Thanks Capt MJ. My DS is DoDMERB qualified, Principal nominee and likely right on the academic ‘knife edge‘. Was asked to submit mid year grades, which he did. They’re trending higher than his normally good grades, part of original submission. It seems to us it should’ve be a binary choice: they meet the requirements or not. If DS didn’t get the appointment yet, in your experience, what would have to change so they did get it?
I think DoDMERB and CFA are indeed they either are or are not qualified. “Academic” includes everything else that is evaluated, assessed, looked at, considered, in both “art and science” ways of looking at the whole person, so I believe that knife edge has some blurry spots within a range of academic qualification, so the decision could go either way.

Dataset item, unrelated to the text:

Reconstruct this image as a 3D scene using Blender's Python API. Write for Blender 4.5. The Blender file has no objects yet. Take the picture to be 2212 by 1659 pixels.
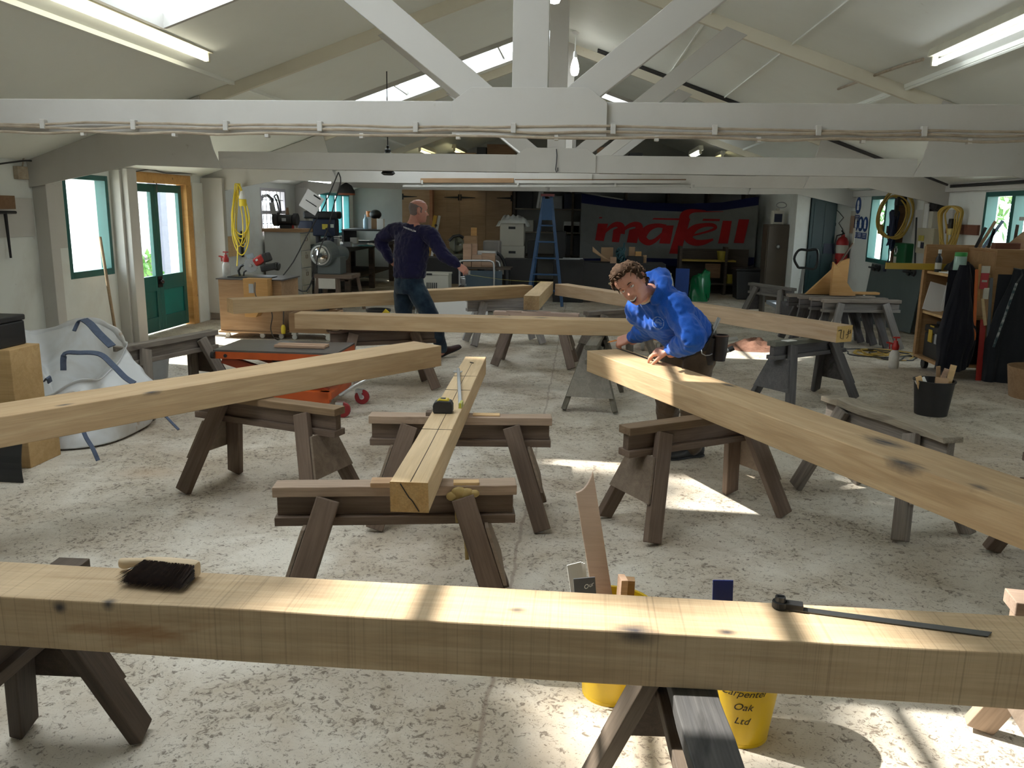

I am sure Admissions is doing risk analysis every step of the way. They have decades of experience in evaluating an applicant’s ability to successfully complete USNA. Each year, the specs on the knife edge probably adjust a small amount, and it’s early enough in the cycle that the knife edge is not firmly defined.
In a way, this is good news they are not rubber-stamping a principal nominee, but taking the same care to evaluate as with any other candidate.
Admissions contacts are always the primary and best resource to advise an unsuccessful candidate, if that becomes your son’s outcome this cycle.
As just an annual bystander, I am not particularly fond of principal nominations. The nomination review panels are diligent, experienced, thoughtful people as they review nom applicants and their applications, but they do not have visibility of the entirety of the candidate’s package at Admissions or know the standards set internally within Admissions. I favor an unranked slate, where the panel has done the work to choose what they think are the top ten candidates, but let the SA rack and stack them. But that doesn’t help your son!
Be hopeful until there is concrete reason to not be. If USNA finds your son qualified, regardless of how he ranks against other fully qualified members on his slate, with a principal nom, USNA should make the offer.
My standard advice: focus on what you can control, tend alternate plans, finish this year strongly, PT to relieve stress.